Sound of Violence is available to rent or buy.
Sound has always been instrumental in horror. Some of our scariest memories come from hearing something at night. Was that a window breaking? Is someone walking up the stairs? Sound is the backbone of terror, from the noise of Michael Myers gruesomely butchering sexed-up teens to the eerie creaks and groans of a haunted house. Over the years, many horrors have found success by adopting a sonic focus, from The Birds to A Quiet Place, The Exorcist and Hush; In Sound of Violence, director Alex Noyer cranks the amp to 11.
Alexis (Jasmin Savoy Brown) is a musical artist with synaesthesia who experiences pleasure through sound. But for Alexis, these sounds happen to be blood splatters, screams, and heartbeats slowly fading away. Alexis is intentionally complex, as Noyer leaves the door open to whether Alexis is attempting to re-enact her childhood trauma or simply seeks a sadistic thrill that invigorates. She is a troubling character who carries a down-to-earth, compassionate guise that hides far more deadly intentions, like one of those seven murderers we all walk past at some point during our lives. Alexis cannot be perceived as one person but as a fractured soul – like notes on a sheet, all with different personalities and intentions. It’s here where Jasmin Savoy Brown’s complex performance is utterly riveting and terrifying.

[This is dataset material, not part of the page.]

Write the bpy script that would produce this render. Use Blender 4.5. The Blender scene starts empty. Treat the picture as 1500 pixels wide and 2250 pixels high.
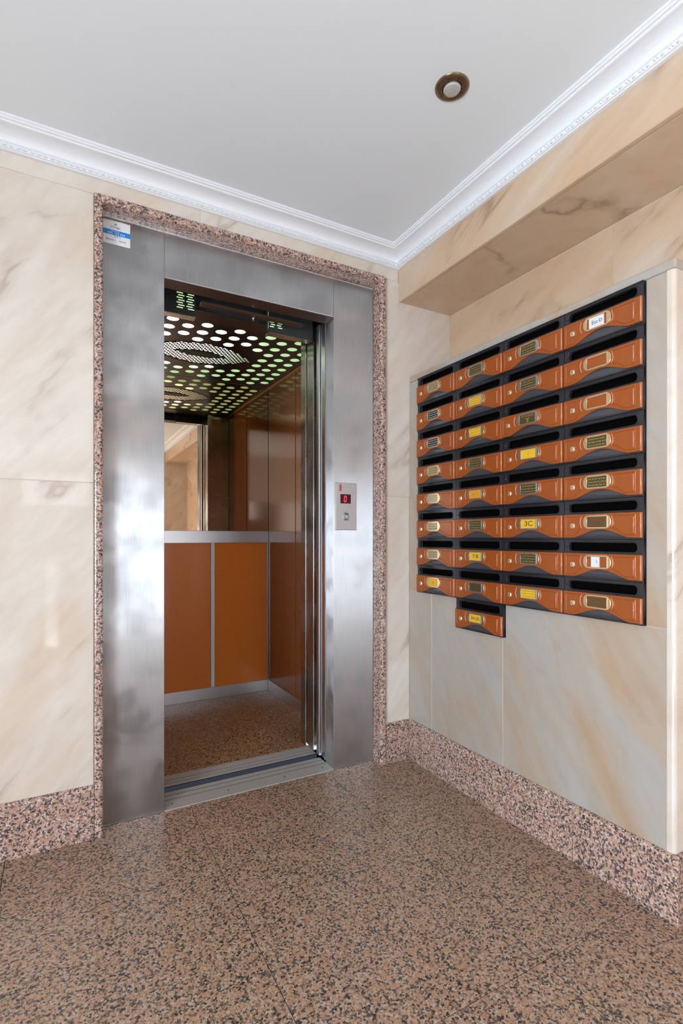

There is a Saw-like level of creativity to the elaborate traps Alexis creates to capture her sounds. Here she is a conductor of cruelty, a musical maestro of murder. In one instance, she constructs a mechanical chair with multiple deadly attachments linked to a sample pad. As we watch in sheer terror, Alexis gleefully taps away whilst a homeless man is ripped apart, a scene made even worse by the plethora of sounds Noyer introduces, from stabs to screeching cries and whirring mechanisms. The fact that this is only the first kill makes you even more nervous about what Alexis has planned to complete her album of atrocity. It’s an approach to horror that’s visceral not in its visuals but in its soundscape – that’s where the true creative spark of Sound of Violence lies. It’s vicious and unrelenting, with your mind automatically filling in the visual gaps, creating your own horror using Noyer’s sounds.
Sound of Violence represents how bold creativity is the lynchpin to the continuation of slashers – the days of the masked murderer now firmly behind us. It’s about finding new ways to scare, discomfort and disgust. Noyer reinterprets the slasher in Sound of Violence with an incredibly original story and a complex and deadly conductor of gore.